Afzal is the author of a number of essays, journal articles, and policy reports, and has also contributed to several books. She writes regularly for Pakistani and international publications, and consults for the World Bank. She has also consulted for the Department for International Development. For her writing on education in Pakistan, she was named to Lo Spazio della Politica's list of Top 100 Global Thinkers of 2013.
Much of the current work on extremism in Pakistan tends to study extremist trends in the country from a detached position-a top-down security perspective that renders a one-dimensional picture of what is at its heart a complex, richly textured country of 200 million people.

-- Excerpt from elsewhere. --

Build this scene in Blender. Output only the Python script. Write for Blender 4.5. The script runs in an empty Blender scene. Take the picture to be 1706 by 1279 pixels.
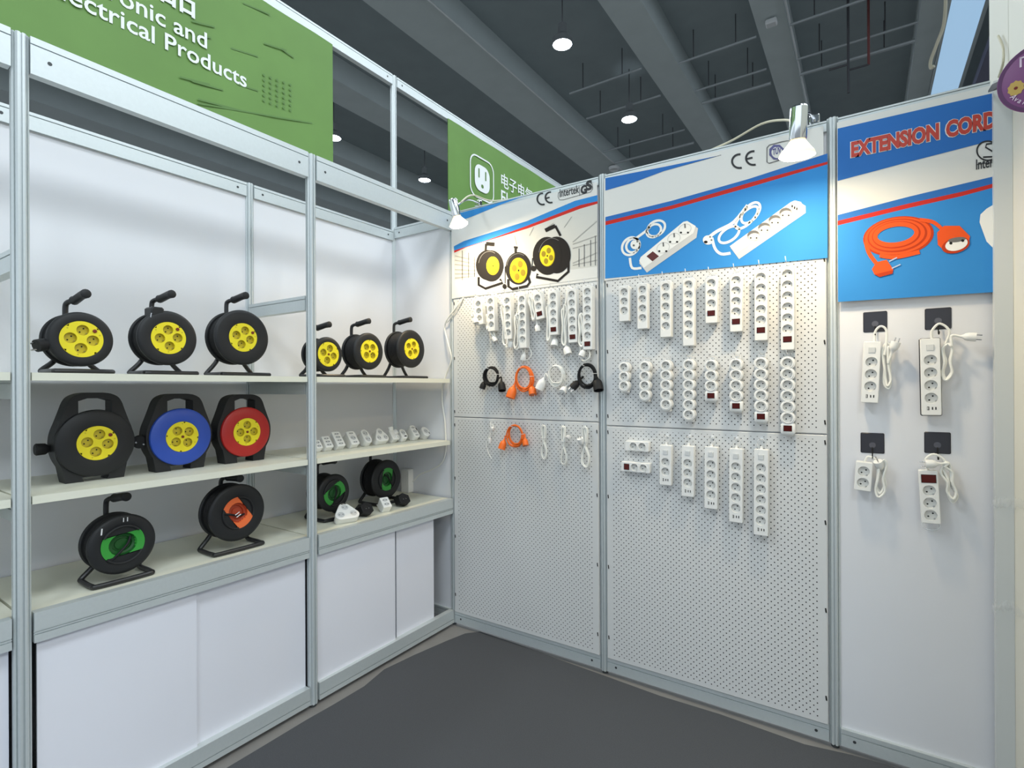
import bpy, bmesh, math, random
from mathutils import Matrix, Vector
R = math.radians
S = bpy.context.scene
COL = S.collection

# ------------------------------------------------------------------ camera
CAM = Vector((2.0878, -2.4654, 1.4407)); YAW = 0.5918; F = 877.85; ROLL = -0.0046; U0 = 853.0; V0 = 643.96
cd = bpy.data.cameras.new('camera'); cam = bpy.data.objects.new('camera', cd); COL.objects.link(cam)
cd.sensor_fit = 'HORIZONTAL'; cd.sensor_width = 36.0; cd.lens = 36.0 * F / 1706
cd.shift_y = (V0 - 639.5) / 1706; cd.clip_start = 0.02; cd.clip_end = 200
cam.matrix_world = Matrix.Translation(CAM) @ Matrix.Rotation(YAW, 4, 'Z') @ Matrix.Rotation(R(90), 4, 'X') @ Matrix.Rotation(ROLL, 4, 'Z')
S.camera = cam
S.view_settings.view_transform = 'Standard'; S.view_settings.look = 'None'
S.view_settings.exposure = 0.32; S.view_settings.gamma = 1.0; S.view_settings.use_curve_mapping = False

# ------------------------------------------------------------------ world and hall light
W = bpy.data.worlds.new('hall_air'); S.world = W; W.use_nodes = True
W.node_tree.nodes['Background'].inputs[0].default_value = (0.80, 0.90, 1.0, 1); W.node_tree.nodes['Background'].inputs[1].default_value = 1.25
HALL_POWER = 350.0
LAMP_Z = 8.3
HALL_AND_FILL_LAMPS = [(-2.95, 6.9), (-2.95, 10.5), (-10.05, 6.85), (-10.05, 10.45), (4.1, 6.9), (-2.95, 3.3), (4.1, 3.3), (-2.95, -0.3), (4.1, -0.3),
              (4.1, -3.9), (-2.95, -3.9), (11.1, -0.3), (11.1, -3.9), (4.1, -7.5), (11.1, -7.5), (-2.95, -7.5), (11.1, 3.3)]  # unseen lamps continuing the grid, added to brighten the walls and doors
CLIP_POWER = 4.2


# ------------------------------------------------------------------ helpers
def ray(px, py):
    a = px - U0; b = py - V0; cr = math.cos(ROLL); sr = math.sin(ROLL)
    A = a * cr + b * sr; B = -a * sr + b * cr; r = A / F
    return Vector((r * math.cos(YAW) - math.sin(YAW), r * math.sin(YAW) + math.cos(YAW), -B / F))
def on_x(v, px, py): d = ray(px, py); return CAM + d * ((v - CAM.x) / d.x)
def on_y(v, px, py): d = ray(px, py); return CAM + d * ((v - CAM.y) / d.y)
def on_z(v, px, py): d = ray(px, py); return CAM + d * ((v - CAM.z) / d.z)
def at_w(w, px, py): return CAM + ray(px, py) * w
def lin(c): return tuple(((v / 255) / 12.92 if v / 255 <= 0.04045 else ((v / 255 + 0.055) / 1.055) ** 2.4) for v in c)

MATS = {}
def mat(name, rgb, rough=0.5, metal=0.0, emit=None, es=0.0, noise=0.0, nscale=40.0, bump=0.0, alpha=None, trans=0.0, spec=0.5):
    if name in MATS: return MATS[name]
    m = bpy.data.materials.new(name); m.use_nodes = True; nt = m.node_tree; b = nt.nodes['Principled BSDF']
    c = lin(rgb) + (1,)
    b.inputs['Base Color'].default_value = c; b.inputs['Roughness'].default_value = rough; b.inputs['Metallic'].default_value = metal
    b.inputs['Specular IOR Level'].default_value = spec
    if emit: b.inputs['Emission Color'].default_value = lin(emit) + (1,); b.inputs['Emission Strength'].default_value = es
    if trans: b.inputs['Transmission Weight'].default_value = trans
    if alpha is not None: b.inputs['Alpha'].default_value = alpha
    if noise or bump:
        tc = nt.nodes.new('ShaderNodeTexCoord'); n = nt.nodes.new('ShaderNodeTexNoise'); n.inputs['Scale'].default_value = nscale; n.inputs['Detail'].default_value = 5
        nt.links.new(tc.outputs['Object'], n.inputs['Vector'])
        if noise:
            mx = nt.nodes.new('ShaderNodeMixRGB'); mx.blend_type = 'MIX'
            mx.inputs[1].default_value = tuple(v * (1 - noise) for v in c[:3]) + (1,); mx.inputs[2].default_value = tuple(min(1, v * (1 + noise)) for v in c[:3]) + (1,)
            nt.links.new(n.outputs['Fac'], mx.inputs[0]); nt.links.new(mx.outputs[0], b.inputs['Base Color'])
        if bump:
            bp = nt.nodes.new('ShaderNodeBump'); bp.inputs['Strength'].default_value = bump; bp.inputs['Distance'].default_value = 0.002
            nt.links.new(n.outputs['Fac'], bp.inputs['Height']); nt.links.new(bp.outputs[0], b.inputs['Normal'])
    MATS[name] = m; return m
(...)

In this book, using rigorous analysis of survey data, in-depth interviews in schools and universities in Pakistan, historical narrative reporting, and her own intuitive understanding of the country, Madiha Afzal gives the full picture of Pakistan's relationship with extremism. The author lays out Pakistanis' own views-on terrorist groups, jihad, religious minorities and non-Muslims, America, and their place in the world. The views are not radical at first glance, but are riddled with conspiracy theories. Afzal explains how the two pillars that define the Pakistani state-Islam and a paranoia about India-have led to a regressive form of Islamization in Pakistan's narratives, laws, and curricula. These, in turn, have shaped its citizens' attitudes.
Afzal traces this outlook to Pakistan's unique and tortured birth. She examines the rhetoric and the strategic actions of three actors in Pakistani politics-the military, the civilian governments, and the Islamist parties-and their relationships with militant groups. She shows how regressive Pakistani laws instituted in the 1980s worsened citizen attitudes and led to vigilante and mob violence. The author also explains that the educational regime has become a vital element in shaping citizens' thinking. How many years one attends school, whether the school is public, private, or a madrassa, and what curricula are followed, all affect Pakistanis' attitudes toward terrorism and the rest of the world.
In the end, Afzal suggests how this beleaguered nation-one with seemingly insurmountable problems in governance and education-can change course.